Spain is (not) different

Discussion in 'Economics' started by oriol88, Mar 29, 2009.

  1. oriol88


    Spain bails out first bank of financial crisis

    By Jason Webb

    MADRID (Reuters) - The Bank of Spain will bail out regional savings bank Caja Castilla la Mancha, the government said on Sunday, as a slumping property market forced the first banking rescue in Spain since the financial crisis began.

    The Bank of Spain, which will take over the running of CCM, will provide funds to help the bank backed by up to 9 billion euros ($12.06 billion) in government guarantees, Economy Minister Pedro Solbes told a news conference, adding that he hoped the final aid bill would be a fraction of that.

    "The Spanish financial system is enormously solid," Solbes said, calling CCM's problems an isolated liquidity problem and promising that the bank would meet all its obligations to creditors and depositors.

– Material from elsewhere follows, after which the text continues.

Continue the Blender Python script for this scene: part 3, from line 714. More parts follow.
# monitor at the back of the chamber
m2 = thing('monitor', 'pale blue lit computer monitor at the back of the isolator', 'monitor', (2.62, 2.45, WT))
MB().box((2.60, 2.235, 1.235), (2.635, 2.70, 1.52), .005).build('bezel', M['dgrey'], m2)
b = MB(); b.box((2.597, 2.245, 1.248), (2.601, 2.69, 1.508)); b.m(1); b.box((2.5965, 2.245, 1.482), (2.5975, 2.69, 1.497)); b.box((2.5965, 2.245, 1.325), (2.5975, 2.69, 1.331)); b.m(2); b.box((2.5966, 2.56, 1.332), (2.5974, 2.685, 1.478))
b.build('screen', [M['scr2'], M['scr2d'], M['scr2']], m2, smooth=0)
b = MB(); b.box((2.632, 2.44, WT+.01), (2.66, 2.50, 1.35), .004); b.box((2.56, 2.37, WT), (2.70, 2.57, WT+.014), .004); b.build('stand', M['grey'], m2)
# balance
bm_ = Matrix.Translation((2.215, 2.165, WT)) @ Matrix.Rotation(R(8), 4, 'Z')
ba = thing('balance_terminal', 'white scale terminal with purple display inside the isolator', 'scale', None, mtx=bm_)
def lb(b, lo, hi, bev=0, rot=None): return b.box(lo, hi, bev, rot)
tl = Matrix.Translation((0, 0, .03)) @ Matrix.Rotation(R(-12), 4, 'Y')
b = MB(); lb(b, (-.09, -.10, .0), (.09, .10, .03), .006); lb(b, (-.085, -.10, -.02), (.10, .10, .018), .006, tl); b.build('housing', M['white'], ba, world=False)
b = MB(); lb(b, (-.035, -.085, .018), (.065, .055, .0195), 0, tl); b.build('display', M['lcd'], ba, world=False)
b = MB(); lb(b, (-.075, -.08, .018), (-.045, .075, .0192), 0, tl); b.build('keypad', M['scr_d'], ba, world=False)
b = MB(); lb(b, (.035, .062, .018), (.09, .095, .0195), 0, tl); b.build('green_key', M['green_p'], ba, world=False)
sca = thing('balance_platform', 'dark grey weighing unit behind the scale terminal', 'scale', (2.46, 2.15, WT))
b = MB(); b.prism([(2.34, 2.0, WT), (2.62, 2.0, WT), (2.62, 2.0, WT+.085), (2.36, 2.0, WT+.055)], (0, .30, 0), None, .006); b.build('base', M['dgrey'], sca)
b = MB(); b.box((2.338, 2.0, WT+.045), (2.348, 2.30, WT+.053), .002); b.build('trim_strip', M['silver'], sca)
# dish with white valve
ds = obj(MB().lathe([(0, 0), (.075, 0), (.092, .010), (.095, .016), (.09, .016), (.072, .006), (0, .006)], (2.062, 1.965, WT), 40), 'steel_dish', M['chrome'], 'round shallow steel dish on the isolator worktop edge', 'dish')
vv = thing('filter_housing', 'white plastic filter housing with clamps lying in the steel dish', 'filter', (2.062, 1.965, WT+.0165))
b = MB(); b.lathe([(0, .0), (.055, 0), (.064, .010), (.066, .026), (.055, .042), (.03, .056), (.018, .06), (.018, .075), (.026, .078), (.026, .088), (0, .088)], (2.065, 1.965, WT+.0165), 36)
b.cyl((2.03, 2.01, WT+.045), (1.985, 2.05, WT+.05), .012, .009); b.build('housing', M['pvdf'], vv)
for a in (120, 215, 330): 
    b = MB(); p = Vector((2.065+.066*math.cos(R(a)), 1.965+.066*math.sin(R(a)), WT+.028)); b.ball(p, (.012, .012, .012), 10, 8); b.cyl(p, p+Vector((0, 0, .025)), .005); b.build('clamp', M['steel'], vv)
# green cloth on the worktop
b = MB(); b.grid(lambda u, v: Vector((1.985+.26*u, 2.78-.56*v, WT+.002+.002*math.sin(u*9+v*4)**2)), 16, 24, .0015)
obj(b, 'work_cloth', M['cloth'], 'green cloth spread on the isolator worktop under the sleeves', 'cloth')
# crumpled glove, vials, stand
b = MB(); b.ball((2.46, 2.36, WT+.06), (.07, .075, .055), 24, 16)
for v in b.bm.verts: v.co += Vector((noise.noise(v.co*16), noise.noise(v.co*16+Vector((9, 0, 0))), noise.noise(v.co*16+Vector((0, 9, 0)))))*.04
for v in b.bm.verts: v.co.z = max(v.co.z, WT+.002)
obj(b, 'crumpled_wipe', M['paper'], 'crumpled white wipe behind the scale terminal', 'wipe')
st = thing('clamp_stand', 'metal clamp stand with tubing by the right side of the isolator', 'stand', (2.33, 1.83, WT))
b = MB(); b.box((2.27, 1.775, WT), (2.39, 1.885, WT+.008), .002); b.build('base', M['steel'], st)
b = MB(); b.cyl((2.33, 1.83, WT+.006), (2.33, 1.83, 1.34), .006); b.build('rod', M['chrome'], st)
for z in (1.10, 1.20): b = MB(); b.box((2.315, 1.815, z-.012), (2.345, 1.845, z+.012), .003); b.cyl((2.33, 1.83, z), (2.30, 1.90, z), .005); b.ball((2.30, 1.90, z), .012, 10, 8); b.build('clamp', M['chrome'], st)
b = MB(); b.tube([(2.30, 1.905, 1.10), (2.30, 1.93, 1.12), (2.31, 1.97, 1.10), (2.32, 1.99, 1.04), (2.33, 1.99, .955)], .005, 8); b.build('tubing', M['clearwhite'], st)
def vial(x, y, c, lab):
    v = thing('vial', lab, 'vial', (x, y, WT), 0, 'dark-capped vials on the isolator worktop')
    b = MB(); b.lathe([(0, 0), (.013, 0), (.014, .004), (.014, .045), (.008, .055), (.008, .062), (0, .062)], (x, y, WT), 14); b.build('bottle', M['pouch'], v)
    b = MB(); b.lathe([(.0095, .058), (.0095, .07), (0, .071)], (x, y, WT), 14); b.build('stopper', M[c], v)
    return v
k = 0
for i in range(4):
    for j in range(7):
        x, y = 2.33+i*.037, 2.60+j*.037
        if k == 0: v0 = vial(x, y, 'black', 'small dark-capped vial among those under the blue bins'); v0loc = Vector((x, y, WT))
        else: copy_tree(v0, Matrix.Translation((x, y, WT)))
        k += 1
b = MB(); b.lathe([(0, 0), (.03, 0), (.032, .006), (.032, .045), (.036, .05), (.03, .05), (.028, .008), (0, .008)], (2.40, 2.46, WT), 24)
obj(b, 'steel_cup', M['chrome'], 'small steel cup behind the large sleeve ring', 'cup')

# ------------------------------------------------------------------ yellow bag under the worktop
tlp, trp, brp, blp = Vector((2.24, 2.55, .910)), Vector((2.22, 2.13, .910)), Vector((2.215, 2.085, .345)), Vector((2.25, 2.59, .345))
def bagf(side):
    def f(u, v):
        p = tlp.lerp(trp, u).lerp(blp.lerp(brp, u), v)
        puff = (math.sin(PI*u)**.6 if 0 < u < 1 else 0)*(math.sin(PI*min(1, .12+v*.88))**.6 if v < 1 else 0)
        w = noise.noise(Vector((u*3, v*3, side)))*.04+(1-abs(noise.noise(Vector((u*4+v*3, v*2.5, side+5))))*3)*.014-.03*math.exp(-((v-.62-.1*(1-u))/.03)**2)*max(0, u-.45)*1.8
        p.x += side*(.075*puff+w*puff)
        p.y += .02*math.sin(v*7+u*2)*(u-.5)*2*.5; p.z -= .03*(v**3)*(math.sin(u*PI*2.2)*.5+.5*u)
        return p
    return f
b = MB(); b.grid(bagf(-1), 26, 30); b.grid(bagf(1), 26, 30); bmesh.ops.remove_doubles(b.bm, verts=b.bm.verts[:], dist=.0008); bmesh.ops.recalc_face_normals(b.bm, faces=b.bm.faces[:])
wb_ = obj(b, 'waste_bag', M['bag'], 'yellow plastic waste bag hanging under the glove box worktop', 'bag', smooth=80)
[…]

    But he refused to guarantee a trouble-free future for Spain's banks if the world financial crisis persists, particularly its regional savings banks that are heavily exposed to property developers struggling during a deep recession.

    "I feel pretty relaxed about the savings banks. Are they totally immune in the long term? If we keep having the liquidity problems we are seeing now I don't think anyone can say that," he said, as CCM joined a long list of banks on both sides of the Atlantic that have had to be rescued or nationalized.

    The latest bad financial news comes as financial markets await the outcome of Thursday's meeting of G20 leaders in London to address the economic and financial crisis.

    The Spanish government has already said it would guarantee up to 100 billion euros in new bank debt to assist institutions with liquidity problems.

    But until now, Spain's government had been able to boast that its banking system had avoided any bank, due to regulations that prevented them from investing in complex mortgage-backed securities. But many banks are highly exposed to a property market that is rapidly collapsing, pushing up their non-performing loans.


    Unlisted savings banks with close links to regional governments, like CCM, have long been spoken of as being most likely to succumb to trouble.

    The government had first hoped that CCM, which is heavily exposed to property developers in its central Spanish region, would be able to solve its problems via a merger with Andalusia-based Unicaja, together with help from the Deposit Guarantee Fund, Solbes said.

    Banks in the safest financial system of the world can't find a buyer. At least one that can go bankrupt.